When the Civil War ended, the U.S. government didn’t do nearly enough to punish the traitors that were the Confederacy. It allowed the South to basically fuck over Reconstruction and deny Black people their civil rights for decades. We can’t make that mistake again. Even if it’s “weaponizing the government”, it should be weaponized to punish the frauds and grifters who will have wrecked this country for more than a decade, then strengthen the guardrails of democracy so that the next motherfucker who wants to be a Trumpian godking won’t be able to pull even a tenth of the shit that Trump has done.

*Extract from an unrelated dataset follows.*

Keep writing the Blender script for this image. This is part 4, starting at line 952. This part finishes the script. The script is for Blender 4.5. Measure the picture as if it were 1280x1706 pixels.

And yes, this will also necessitate some non-partisan reforms that will also affect Democrats⁠—like, say, banning members of Congress and their staffers from trading stocks or being active on speculation markets. But that should be a sacrifice anyone in power would be willing to make if they’re less worried about their bank accounts and more worried about keeping this country intact. We’ve seen the depths of corruption into which Trump has allowed the government to sink. Any post-Trump reckoning has to deal with those problems no matter who benefits from those problems going unsolved. It’s the only way we’re going to get out of this shit.

If any of that is a problem for you, feel free to say so. But I’m firmly of the mind that there can’t be any half-measures (or Biden-esque sitting-on-hands bullshit) when dealing with the post-Trump era. Donald Trump doesn’t deserve to be honored by this country in any way. He deserves to have his eventual grave turned into the busiest public toilet in the world.

This comment has been deemed insightful by the community.
Nimrod (profile) says:

If I were a career criminal and member of organized crime who found himself in the highest office in the land, I would consider it my job to delegitimize the justice system and make criminal activity for myself and my cronies easier and safer from that point on. I might even arrange a slush fund to further compensate the ones unfortunate enough to get caught.